— start RECORDED DATA —
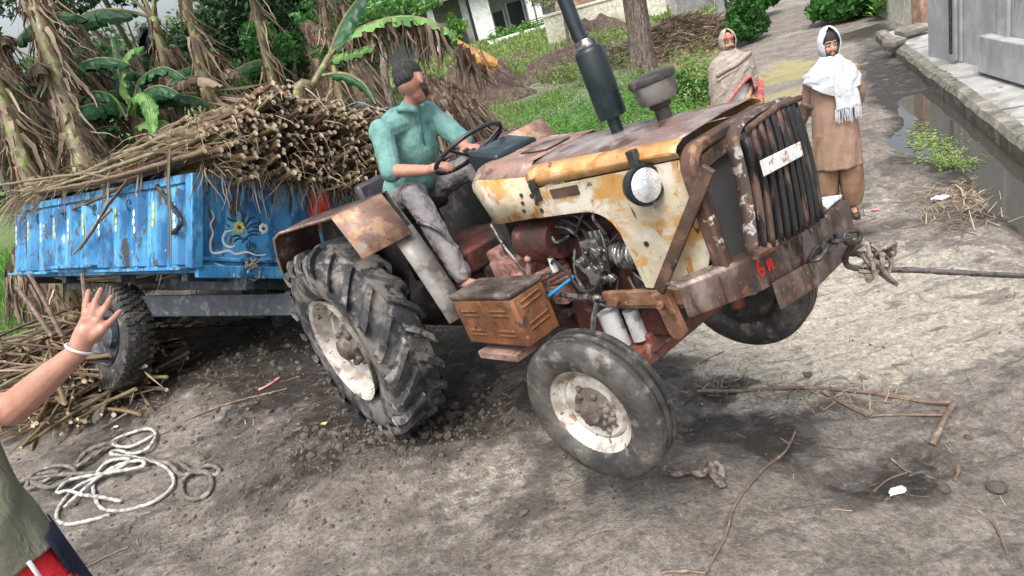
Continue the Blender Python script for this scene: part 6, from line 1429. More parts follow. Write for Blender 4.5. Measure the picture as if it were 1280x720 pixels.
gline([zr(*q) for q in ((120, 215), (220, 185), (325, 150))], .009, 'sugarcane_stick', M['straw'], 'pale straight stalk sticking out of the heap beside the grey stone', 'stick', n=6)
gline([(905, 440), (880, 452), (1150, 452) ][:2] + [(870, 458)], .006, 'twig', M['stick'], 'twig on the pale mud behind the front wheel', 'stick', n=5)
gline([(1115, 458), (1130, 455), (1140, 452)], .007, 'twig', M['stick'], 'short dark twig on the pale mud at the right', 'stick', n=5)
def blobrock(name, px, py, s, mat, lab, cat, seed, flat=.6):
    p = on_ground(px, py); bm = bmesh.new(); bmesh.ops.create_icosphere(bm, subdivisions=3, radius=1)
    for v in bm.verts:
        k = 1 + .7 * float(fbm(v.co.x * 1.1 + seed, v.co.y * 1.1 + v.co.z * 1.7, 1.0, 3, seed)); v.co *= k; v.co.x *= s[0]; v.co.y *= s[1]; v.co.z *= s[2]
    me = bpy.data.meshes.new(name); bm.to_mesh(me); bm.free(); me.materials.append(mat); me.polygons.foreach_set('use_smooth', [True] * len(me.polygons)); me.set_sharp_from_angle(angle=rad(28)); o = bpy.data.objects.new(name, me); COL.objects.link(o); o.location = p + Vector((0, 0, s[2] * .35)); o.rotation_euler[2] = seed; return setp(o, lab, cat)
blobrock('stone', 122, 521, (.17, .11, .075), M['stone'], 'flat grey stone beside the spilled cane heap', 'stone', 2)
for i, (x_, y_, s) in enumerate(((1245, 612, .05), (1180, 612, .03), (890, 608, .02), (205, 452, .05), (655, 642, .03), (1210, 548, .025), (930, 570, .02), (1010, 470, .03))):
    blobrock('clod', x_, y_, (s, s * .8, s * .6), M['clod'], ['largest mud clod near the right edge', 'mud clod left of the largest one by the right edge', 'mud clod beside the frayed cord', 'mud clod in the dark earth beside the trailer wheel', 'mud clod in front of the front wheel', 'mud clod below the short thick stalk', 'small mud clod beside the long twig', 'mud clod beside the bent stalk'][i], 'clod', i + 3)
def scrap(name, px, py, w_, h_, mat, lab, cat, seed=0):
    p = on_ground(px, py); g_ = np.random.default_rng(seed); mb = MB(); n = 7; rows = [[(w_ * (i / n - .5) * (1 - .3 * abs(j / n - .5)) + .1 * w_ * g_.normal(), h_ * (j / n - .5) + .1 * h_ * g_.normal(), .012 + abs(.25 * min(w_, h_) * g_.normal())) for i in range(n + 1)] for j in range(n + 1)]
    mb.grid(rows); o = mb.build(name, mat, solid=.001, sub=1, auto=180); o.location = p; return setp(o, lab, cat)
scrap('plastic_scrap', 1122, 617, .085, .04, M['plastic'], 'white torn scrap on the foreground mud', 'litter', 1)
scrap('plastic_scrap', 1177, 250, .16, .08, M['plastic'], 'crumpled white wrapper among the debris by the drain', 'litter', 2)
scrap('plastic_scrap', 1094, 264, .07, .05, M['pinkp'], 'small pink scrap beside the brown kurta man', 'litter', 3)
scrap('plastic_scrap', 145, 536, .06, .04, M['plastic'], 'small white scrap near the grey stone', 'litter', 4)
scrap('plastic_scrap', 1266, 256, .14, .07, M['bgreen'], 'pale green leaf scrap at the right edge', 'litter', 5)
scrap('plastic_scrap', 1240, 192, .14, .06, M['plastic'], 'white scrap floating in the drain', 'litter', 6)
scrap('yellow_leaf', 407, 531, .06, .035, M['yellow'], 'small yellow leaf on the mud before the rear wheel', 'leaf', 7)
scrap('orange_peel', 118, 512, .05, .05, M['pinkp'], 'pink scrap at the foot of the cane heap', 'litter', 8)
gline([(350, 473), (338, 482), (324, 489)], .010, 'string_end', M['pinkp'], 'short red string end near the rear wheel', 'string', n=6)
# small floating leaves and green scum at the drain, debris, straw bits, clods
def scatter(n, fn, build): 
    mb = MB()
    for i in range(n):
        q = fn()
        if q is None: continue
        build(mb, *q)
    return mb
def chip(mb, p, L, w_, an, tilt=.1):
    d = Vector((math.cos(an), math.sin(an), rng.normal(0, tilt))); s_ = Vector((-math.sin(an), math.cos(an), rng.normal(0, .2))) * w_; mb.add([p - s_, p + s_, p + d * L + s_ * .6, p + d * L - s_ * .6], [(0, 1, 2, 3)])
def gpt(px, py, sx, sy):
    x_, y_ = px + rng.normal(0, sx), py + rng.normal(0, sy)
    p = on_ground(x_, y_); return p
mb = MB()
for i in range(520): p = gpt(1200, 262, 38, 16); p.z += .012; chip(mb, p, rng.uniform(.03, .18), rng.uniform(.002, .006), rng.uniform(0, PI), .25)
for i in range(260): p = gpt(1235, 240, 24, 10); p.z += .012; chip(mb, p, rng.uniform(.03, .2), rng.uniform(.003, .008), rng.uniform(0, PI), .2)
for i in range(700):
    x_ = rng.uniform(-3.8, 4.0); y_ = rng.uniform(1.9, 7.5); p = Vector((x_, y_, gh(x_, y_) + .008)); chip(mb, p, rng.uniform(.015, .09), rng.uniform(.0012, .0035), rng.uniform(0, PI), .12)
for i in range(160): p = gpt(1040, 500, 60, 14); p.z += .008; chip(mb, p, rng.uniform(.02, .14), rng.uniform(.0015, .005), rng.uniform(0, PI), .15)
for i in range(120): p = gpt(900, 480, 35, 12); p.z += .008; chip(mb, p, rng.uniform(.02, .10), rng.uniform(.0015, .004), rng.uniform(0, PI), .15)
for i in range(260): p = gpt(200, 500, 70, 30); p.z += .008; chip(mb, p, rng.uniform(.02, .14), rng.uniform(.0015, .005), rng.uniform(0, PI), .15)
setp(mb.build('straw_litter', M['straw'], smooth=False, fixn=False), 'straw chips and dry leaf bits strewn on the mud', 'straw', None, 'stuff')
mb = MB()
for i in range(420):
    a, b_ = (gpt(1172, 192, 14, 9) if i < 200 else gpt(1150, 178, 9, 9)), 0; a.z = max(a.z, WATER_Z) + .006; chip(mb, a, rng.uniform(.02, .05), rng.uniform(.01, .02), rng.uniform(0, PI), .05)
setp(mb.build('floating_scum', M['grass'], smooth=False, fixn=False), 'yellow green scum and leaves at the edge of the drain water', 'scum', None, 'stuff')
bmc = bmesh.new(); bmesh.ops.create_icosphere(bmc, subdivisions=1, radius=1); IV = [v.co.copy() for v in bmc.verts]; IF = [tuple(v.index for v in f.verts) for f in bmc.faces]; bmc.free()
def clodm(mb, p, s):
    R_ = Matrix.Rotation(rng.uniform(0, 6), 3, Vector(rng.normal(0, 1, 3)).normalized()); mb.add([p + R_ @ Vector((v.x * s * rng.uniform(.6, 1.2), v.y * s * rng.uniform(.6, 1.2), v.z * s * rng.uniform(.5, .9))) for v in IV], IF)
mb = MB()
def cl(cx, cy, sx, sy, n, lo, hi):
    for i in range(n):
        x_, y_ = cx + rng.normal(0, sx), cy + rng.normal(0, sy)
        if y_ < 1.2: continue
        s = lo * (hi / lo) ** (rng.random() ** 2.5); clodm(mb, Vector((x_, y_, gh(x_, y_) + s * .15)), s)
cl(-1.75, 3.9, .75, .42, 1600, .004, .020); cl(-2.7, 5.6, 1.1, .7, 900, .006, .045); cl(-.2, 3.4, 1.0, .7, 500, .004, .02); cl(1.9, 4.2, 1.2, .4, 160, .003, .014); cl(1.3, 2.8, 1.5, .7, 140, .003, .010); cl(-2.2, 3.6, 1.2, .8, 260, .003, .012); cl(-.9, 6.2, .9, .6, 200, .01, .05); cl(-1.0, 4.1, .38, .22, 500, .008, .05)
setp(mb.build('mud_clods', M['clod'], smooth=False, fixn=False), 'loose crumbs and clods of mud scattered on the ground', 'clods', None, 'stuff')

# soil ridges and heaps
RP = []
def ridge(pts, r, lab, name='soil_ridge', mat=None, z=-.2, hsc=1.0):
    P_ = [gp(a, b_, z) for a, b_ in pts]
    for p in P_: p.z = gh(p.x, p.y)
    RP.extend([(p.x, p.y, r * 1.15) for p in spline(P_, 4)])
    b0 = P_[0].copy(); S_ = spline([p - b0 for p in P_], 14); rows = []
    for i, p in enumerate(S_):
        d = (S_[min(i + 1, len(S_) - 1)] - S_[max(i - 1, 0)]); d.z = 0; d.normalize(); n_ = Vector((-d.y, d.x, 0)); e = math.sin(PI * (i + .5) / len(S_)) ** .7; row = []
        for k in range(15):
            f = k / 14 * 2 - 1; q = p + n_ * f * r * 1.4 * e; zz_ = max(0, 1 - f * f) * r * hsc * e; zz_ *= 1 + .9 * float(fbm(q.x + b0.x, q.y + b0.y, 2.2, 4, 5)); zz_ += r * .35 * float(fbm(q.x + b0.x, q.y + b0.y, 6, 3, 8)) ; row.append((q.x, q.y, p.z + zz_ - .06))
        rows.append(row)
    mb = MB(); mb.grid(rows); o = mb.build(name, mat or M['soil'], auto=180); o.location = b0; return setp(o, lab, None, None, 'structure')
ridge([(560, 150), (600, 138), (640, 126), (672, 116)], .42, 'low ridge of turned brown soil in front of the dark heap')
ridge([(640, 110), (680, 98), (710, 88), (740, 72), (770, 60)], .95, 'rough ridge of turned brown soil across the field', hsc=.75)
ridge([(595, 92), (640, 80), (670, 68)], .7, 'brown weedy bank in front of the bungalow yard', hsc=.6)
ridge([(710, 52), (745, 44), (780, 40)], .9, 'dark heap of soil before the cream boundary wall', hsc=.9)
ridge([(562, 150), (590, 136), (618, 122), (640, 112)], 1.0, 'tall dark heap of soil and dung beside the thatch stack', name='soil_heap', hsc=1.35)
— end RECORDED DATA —
— start RECORDED DATA —
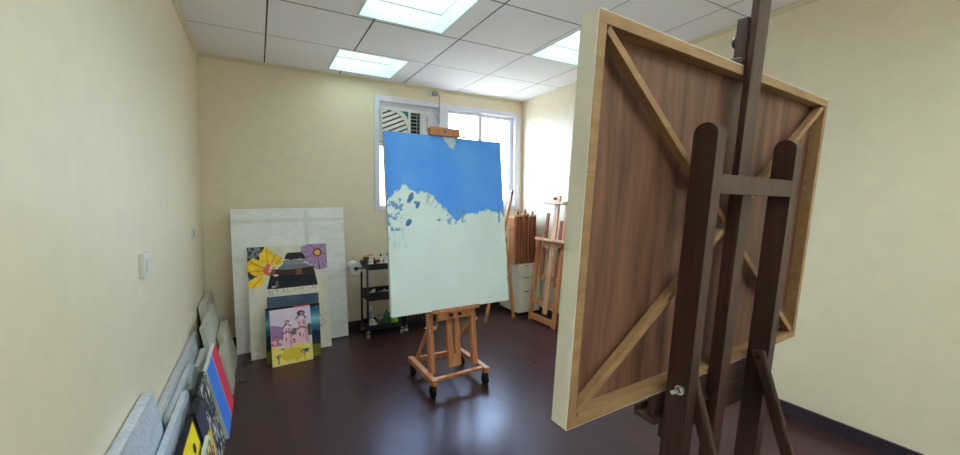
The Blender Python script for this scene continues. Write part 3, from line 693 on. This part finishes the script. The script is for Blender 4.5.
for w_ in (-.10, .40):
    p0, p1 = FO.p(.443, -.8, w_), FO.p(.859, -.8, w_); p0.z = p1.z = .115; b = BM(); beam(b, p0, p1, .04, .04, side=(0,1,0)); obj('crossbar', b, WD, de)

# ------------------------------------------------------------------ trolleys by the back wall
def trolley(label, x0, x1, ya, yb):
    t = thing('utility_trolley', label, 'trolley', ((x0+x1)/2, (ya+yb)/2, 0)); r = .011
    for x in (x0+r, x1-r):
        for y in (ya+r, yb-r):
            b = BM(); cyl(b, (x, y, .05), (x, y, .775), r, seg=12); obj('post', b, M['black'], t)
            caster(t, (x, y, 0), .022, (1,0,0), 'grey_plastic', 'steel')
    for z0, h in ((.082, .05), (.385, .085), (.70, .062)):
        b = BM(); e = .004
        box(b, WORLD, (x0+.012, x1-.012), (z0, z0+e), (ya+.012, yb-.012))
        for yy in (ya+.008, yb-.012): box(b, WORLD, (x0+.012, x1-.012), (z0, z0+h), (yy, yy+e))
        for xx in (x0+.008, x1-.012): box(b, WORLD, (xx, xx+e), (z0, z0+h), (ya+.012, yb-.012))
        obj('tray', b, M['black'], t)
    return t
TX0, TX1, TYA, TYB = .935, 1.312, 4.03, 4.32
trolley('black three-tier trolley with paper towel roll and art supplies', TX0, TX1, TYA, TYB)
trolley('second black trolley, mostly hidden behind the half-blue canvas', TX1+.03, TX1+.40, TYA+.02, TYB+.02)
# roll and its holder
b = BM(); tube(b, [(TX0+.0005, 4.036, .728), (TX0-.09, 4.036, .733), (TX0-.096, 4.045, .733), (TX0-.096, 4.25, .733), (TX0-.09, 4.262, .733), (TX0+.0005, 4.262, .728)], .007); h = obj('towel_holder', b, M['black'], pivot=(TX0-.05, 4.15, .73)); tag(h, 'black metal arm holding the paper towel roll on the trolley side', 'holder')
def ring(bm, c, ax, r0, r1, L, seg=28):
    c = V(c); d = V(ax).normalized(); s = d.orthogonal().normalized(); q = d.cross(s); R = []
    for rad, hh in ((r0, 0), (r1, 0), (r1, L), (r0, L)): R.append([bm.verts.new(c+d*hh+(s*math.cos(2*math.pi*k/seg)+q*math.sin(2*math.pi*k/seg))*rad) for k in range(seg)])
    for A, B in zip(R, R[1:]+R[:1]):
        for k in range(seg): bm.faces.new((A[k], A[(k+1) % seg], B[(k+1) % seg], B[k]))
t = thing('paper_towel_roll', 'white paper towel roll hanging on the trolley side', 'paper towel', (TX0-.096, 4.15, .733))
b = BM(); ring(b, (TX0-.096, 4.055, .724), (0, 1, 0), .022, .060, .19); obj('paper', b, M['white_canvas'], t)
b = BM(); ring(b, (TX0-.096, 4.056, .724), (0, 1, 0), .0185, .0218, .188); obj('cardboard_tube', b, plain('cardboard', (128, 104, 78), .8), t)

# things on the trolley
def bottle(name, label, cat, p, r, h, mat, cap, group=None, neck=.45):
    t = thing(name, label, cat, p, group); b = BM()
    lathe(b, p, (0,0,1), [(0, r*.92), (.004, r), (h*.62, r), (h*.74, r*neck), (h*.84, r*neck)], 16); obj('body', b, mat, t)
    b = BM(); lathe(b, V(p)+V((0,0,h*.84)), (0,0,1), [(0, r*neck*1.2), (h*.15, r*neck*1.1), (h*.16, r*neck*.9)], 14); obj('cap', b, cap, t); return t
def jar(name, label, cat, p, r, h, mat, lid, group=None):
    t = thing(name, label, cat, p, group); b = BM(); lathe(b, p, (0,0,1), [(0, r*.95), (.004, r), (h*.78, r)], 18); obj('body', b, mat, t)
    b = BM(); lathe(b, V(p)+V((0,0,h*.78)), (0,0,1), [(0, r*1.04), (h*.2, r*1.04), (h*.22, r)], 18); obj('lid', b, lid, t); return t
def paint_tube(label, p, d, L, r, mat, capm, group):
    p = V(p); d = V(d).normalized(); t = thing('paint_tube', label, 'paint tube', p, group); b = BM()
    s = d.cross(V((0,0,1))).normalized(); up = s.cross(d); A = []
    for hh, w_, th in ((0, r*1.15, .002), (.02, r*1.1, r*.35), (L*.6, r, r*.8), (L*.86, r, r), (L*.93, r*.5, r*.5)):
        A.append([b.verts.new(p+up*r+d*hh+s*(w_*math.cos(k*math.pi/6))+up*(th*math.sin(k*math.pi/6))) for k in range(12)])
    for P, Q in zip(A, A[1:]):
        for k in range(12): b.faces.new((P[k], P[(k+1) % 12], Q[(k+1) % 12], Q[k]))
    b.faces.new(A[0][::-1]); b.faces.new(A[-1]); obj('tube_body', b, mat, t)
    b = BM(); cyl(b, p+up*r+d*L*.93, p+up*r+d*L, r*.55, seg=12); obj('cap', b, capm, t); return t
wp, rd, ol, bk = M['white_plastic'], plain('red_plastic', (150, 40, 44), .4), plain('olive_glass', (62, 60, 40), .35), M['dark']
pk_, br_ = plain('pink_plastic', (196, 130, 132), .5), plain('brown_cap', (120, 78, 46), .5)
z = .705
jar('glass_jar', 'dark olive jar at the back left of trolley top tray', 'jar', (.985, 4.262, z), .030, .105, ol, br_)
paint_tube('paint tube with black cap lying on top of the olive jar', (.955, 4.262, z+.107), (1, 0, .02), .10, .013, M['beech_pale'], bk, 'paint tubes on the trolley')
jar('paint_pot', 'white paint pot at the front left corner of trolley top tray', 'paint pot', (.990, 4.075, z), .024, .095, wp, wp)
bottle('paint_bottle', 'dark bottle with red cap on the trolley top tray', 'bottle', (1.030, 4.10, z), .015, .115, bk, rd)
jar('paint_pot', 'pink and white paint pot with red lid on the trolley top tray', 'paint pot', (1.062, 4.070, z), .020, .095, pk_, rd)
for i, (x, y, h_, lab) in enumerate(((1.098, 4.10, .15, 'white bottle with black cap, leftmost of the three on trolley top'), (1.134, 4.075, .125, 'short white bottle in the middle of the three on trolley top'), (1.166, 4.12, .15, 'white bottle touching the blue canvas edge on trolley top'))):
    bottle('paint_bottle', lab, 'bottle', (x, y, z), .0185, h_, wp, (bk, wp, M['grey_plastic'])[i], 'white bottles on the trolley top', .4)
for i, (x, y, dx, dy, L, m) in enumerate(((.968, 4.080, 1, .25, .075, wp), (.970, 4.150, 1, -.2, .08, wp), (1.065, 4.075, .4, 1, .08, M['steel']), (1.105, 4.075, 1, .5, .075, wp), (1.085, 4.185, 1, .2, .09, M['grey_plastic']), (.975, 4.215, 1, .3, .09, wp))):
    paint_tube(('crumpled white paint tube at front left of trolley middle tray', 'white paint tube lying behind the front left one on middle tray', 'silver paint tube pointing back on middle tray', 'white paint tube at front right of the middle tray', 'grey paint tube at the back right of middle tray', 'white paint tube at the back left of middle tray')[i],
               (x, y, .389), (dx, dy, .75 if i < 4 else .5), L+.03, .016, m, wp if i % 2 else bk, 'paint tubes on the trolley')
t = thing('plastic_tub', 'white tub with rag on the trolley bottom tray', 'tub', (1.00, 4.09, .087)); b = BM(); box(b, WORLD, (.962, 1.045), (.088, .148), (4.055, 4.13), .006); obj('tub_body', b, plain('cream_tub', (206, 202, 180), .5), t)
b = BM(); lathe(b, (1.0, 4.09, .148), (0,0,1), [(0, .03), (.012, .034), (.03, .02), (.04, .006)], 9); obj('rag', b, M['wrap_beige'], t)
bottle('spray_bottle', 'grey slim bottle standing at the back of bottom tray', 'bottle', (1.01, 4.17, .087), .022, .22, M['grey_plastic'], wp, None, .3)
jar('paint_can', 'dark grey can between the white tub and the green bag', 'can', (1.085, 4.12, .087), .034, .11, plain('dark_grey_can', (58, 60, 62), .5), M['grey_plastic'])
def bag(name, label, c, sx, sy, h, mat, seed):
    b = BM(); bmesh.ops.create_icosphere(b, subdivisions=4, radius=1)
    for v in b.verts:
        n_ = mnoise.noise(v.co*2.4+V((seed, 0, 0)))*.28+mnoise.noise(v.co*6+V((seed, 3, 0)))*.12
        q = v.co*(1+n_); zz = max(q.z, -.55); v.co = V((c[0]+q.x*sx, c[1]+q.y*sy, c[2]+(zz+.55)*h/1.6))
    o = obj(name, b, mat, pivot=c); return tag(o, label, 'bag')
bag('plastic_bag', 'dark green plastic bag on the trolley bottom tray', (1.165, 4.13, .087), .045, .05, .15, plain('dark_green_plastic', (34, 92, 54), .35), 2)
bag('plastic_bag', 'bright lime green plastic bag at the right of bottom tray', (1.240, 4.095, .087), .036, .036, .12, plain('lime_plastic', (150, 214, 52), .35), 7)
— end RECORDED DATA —
_WRITTEN EXERCISE_
From the line with "The Blender Python script for this scene continues." through the line with "p0, p1 = FO.p(.443, -.8, w_), FO.p(.859, -.8, w_);", set down every line exactly and nothing besides.

_FINAL ANSWER_
The Blender Python script for this scene continues. Write part 3, from line 693 on. This part finishes the script. The script is for Blender 4.5.
for w_ in (-.10, .40):
    p0, p1 = FO.p(.443, -.8, w_), FO.p(.859, -.8, w_); p0.z = p1.z = .115; b = BM(); beam(b, p0, p1, .04, .04, side=(0,1,0)); obj('crossbar', b, WD, de)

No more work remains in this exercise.